Marc Hauser and colleagues argue that the study of animal behaviour and communication can teach us how the faculty of language in the narrow human sense evolved. Other animals don’t come close to understanding our sophisticated thought processes. Nevertheless, the complexity of human expression may have started off as simple stages in animal "thinking" or problem-solving: number processing, such as "how many lions are we up against?", navigation, or social relations. In other words, we can potentially track language by looking at the behaviour of other animals.

William Noble and Iain Davidson look for the origin of language in early symbolic behaviour and evolutionary selection in fine motor control: throwing and making stone tools could have developed into simple gestures like pointing that eventually entailed self-awareness. They argue that language is a form of symbolic communication rooted in behavioural evolution. Even if archaic humans were physically capable of speech, a hyoid bone has been found in a Neanderthal skeleton, we cannot assume symbolic communication. They conclude that language is a feature of anatomically modern humans, and an essential precursor of the earliest symbolic pictures in rock art, ritual burial, major sea-crossings, structured shelters and hearths -- all dating, they argue, to the last 100,000 years.

But the archaeological debate of when does not really help us with what was occurring in those first chats. Robin Dunbar believes they were probably talking about each other -- in other words, gossiping. He discovered a relationship between an animal’s group size and its neocortex, and reconstructed grooming times and group sizes for early humans. Dunbar argues that gossip provides the social glue permitting humans to live in cohesive groups up to the size of about 150. Apes are reliant on grooming to stick together, constraining their social complexity to groups of about 50. Gelada baboons stroke and groom each other for several hours per day. Dunbar concludes that, if humans had no speech faculty, we would need to devote 40% of the day to physical grooming just to meet social needs. Humans manage large networks by "verbal grooming" -- chatting with friends, so the audience can be much bigger than for one-to-one grooming. Dunbar also notes that, just as grooming releases opiates that create a feeling of wellbeing in monkeys and apes, the smiles and laughter associated with human banter may have a similar effect.
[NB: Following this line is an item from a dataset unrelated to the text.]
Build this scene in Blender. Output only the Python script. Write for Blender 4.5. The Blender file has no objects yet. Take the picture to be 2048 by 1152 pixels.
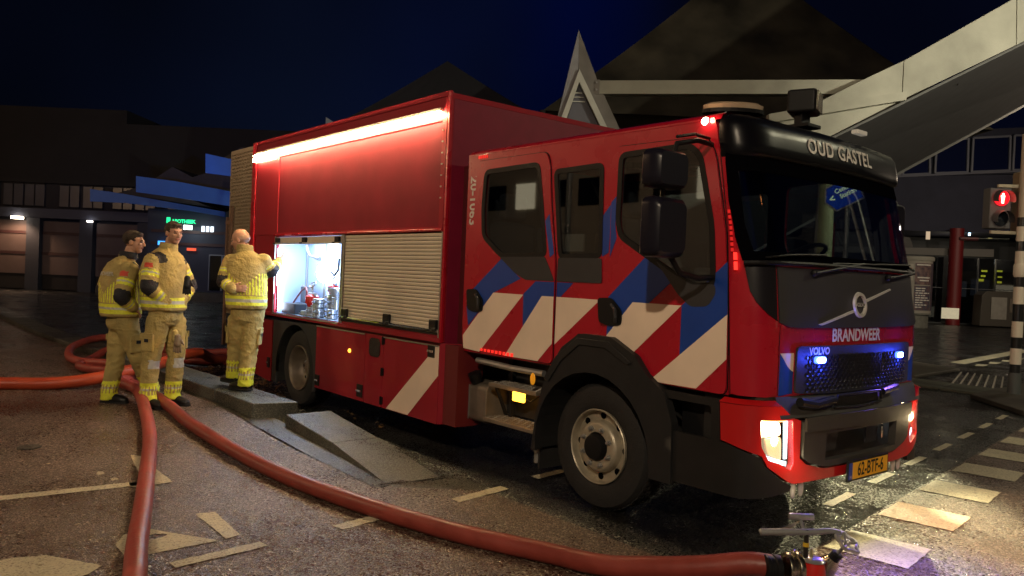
import bpy, bmesh, math, random
import numpy as np
from mathutils import Vector, Matrix
from mathutils.geometry import delaunay_2d_cdt
random.seed(7)
PI = math.pi
scn = bpy.context.scene
COL = scn.collection

# ------------------------------------------------------------------ camera
CAM = Vector((3.8587, -3.9481, 1.6310))
yaw, pitch, roll = (math.radians(a) for a in (140.2367727, -0.81577452, 2.46034096))
fwd = Vector((math.cos(pitch)*math.cos(yaw), math.cos(pitch)*math.sin(yaw), math.sin(pitch)))
rgt = Vector((math.sin(yaw), -math.cos(yaw), 0)); upv = rgt.cross(fwd)
cr, sr = math.cos(roll), math.sin(roll)
rgt2 = rgt*cr + upv*sr; up2 = upv*cr - rgt*sr
cd = bpy.data.cameras.new('camera'); cam = bpy.data.objects.new('camera', cd); COL.objects.link(cam)
M = Matrix.Identity(4)
for i in range(3):
    M[i][0] = rgt2[i]; M[i][1] = up2[i]; M[i][2] = -fwd[i]; M[i][3] = CAM[i]
cam.matrix_world = M
cd.sensor_width = 36; cd.lens = 36*1564/2048; cd.clip_end = 500; cd.clip_start = .05
scn.camera = cam

# ------------------------------------------------------------------ view, world, lights
vs = scn.view_settings
vs.view_transform = 'Standard'; vs.look = 'None'; vs.exposure = .38; vs.gamma = 1; vs.use_curve_mapping = False
scn.cycles.use_denoising = True
scn.cycles.max_bounces = 6; scn.cycles.diffuse_bounces = 2; scn.cycles.glossy_bounces = 3
scn.cycles.transparent_max_bounces = 12; scn.cycles.transmission_bounces = 4
scn.cycles.sample_clamp_indirect = 3; scn.cycles.caustics_reflective = False; scn.cycles.caustics_refractive = False

w = bpy.data.worlds.new('World'); scn.world = w; w.use_nodes = True
nt = w.node_tree; nt.nodes.clear()
wo = nt.nodes.new('ShaderNodeOutputWorld'); bg = nt.nodes.new('ShaderNodeBackground')
nt.links.new(bg.outputs[0], wo.inputs[0])
tc = nt.nodes.new('ShaderNodeTexCoord'); sep = nt.nodes.new('ShaderNodeSeparateXYZ')
nt.links.new(tc.outputs['Generated'], sep.inputs[0])
cr_ = nt.nodes.new('ShaderNodeValToRGB')          # city night sky: hazy near the horizon, clear deep blue higher
nt.links.new(sep.outputs['Z'], cr_.inputs[0])
el = cr_.color_ramp.elements
el[0].position = 0.0; el[0].color = (.010, .013, .022, 1)
el[1].position = .9; el[1].color = (.0022, .0034, .013, 1)
e = el.new(.18); e.color = (.006, .009, .026, 1)
nz = nt.nodes.new('ShaderNodeTexNoise'); nz.inputs['Scale'].default_value = 1.6; nz.inputs['Detail'].default_value = 3
nt.links.new(tc.outputs['Generated'], nz.inputs['Vector'])
rp = nt.nodes.new('ShaderNodeValToRGB'); rp.color_ramp.elements[0].position = .35; rp.color_ramp.elements[0].color = (.45, .45, .5, 1)
rp.color_ramp.elements[1].position = .68; rp.color_ramp.elements[1].color = (1.15, 1.3, 2.0, 1)
nt.links.new(nz.outputs['Fac'], rp.inputs[0])
mx = nt.nodes.new('ShaderNodeMix'); mx.data_type = 'RGBA'; mx.blend_type = 'MULTIPLY'; mx.inputs[0].default_value = 1
nt.links.new(cr_.outputs[0], mx.inputs[6]); nt.links.new(rp.outputs[0], mx.inputs[7])
# the sky glow varies round the compass: grey-green city glow to the left, deep blue ahead, dark to the right
dp = nt.nodes.new('ShaderNodeVectorMath'); dp.operation = 'DOT_PRODUCT'; dp.inputs[1].default_value = (rgt.x, rgt.y, 0)
nt.links.new(tc.outputs['Generated'], dp.inputs[0])
mr0 = nt.nodes.new('ShaderNodeMapRange'); mr0.inputs[1].default_value = -1; mr0.inputs[2].default_value = 1; nt.links.new(dp.outputs['Value'], mr0.inputs[0])
az = nt.nodes.new('ShaderNodeValToRGB'); nt.links.new(mr0.outputs[0], az.inputs[0]); E_ = az.color_ramp.elements
az.color_ramp.interpolation = 'EASE'
E_[0].position = .18; E_[0].color = (.42, .44, .34, 1); E_[1].position = .60; E_[1].color = (.42, .40, .36, 1)
for p_, c_ in ((.36, (.80, .86, .62, 1)), (.47, (.7, .9, 1.05, 1)), (.535, (.2, .6, 1.6, 1))):
    q_ = E_.new(p_); q_.color = c_
mx2 = nt.nodes.new('ShaderNodeMix'); mx2.data_type = 'RGBA'; mx2.blend_type = 'MULTIPLY'; mx2.inputs[0].default_value = 1
nt.links.new(mx.outputs[2], mx2.inputs[6]); nt.links.new(az.outputs[0], mx2.inputs[7])
nt.links.new(mx2.outputs[2], bg.inputs[0]); bg.inputs[1].default_value = .36

def lamp(name, kind, loc, energy, color, target=None, size=.1, angle=None, blend=.6, parent=None, size_y=None):
    l = bpy.data.lights.new(name, kind); l.energy = energy; l.color = color
    if kind == 'SPOT': l.spot_size = math.radians(angle); l.spot_blend = blend; l.shadow_soft_size = size
    elif kind == 'POINT': l.shadow_soft_size = size
    elif kind == 'AREA':
        l.size = size
        if size_y: l.shape = 'RECTANGLE'; l.size_y = size_y
    o = bpy.data.objects.new(name, l); COL.objects.link(o); o.location = loc
    if target is not None:
        o.rotation_euler = (Vector(target)-Vector(loc)).to_track_quat('-Z', 'Y').to_euler()
    return o

# faint moonlight
sl = bpy.data.lights.new('moonlight', 'SUN'); sl.energy = .008; sl.angle = math.radians(.6); sl.color = (.6, .75, 1)
so = bpy.data.objects.new('moonlight', sl); COL.objects.link(so); so.rotation_euler = (math.radians(50), 0, math.radians(160))

# street lamps of the square, unseen, and one orange spot added among them
STREET = [((7.5, -9.5, 7.6), 2000, (1.0, .80, .56), None), ((-9.0, -9.0, 7.6), 520, (1.0, .62, .34), None), ((12.5, 3.0, 7.6), 12000, (1.0, .30, .07), (3.1, 2.45, 0)),  # third: orange spot added in place of a vehicle's amber light
          ((5.5, 9.5, 7.6), 480, (1.0, .92, .62), None), ((-27.0, -16.0, 7.6), 900, (1.0, .62, .34), None), ((-5.5, 14.5, 4.95), 3200, (1.0, .88, .48), (1.6, .75, 0)),
          ((6.5, 13.5, 7.6), 3600, (1.0, .92, .70), (-7.0, 19.5, 6.5)), ((0.5, 34.0, 7.6), 900, (1.0, .80, .58), None)]
for k, (p, e, c, tg) in enumerate(STREET):
    if tg: lamp('street_light_source', 'SPOT', (p[0], p[1], p[2]-.16), e, c, target=tg, size=.09, angle={3.1: 13, 1.6: 11, -7.0: 85}[tg[0]], blend=.5)
    else: lamp('street_light_source', 'POINT', (p[0], p[1], p[2]-.16), e, c, size=.13)

# ------------------------------------------------------------------ helpers
def org(parent):
    v = Vector((0, 0, 0))
    while parent is not None:
        v += parent.location; parent = parent.parent
    return v

def tag(o, label=None, cat=None, group=None, kind=None):
    if label: o['label'] = label
    if cat: o['category'] = cat
    if group: o['group'] = group
    if kind: o['kind'] = kind
    return o

def thing(name, loc=(0, 0, 0), label=None, cat=None, group=None, kind=None):
    o = bpy.data.objects.new(name, None); COL.objects.link(o); o.location = loc; o.empty_display_size = .1
    return tag(o, label, cat, group, kind)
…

Giselle Bastion argues that gossip has acquired a bad name -- associated with women and opposed by men who claim objectivity -- although men gossip too; we all track other people and maintain alliances. Dean Falk suggests that before the first smattering of language there was "motherese", musical gurgling between mother and baby with eye contact and touching. Early human babies could not cling on to their mother while she walked on two feet, so motherese evolved to soothe and control infants. Dunbar also suggests nomadic expansion out of Africa, maybe 500,000 years ago, demanded larger group sizes and language sophistication to form alliances necessary for survival. Davidson and Noble, who reject Dunbar’s gossip theory, point to significant brain-size increase from about 400,000 years ago, possibly correlating with increasing infant dependence. Once words were out -- and eventually written -- they acquired an existence of their own far from the roots of language.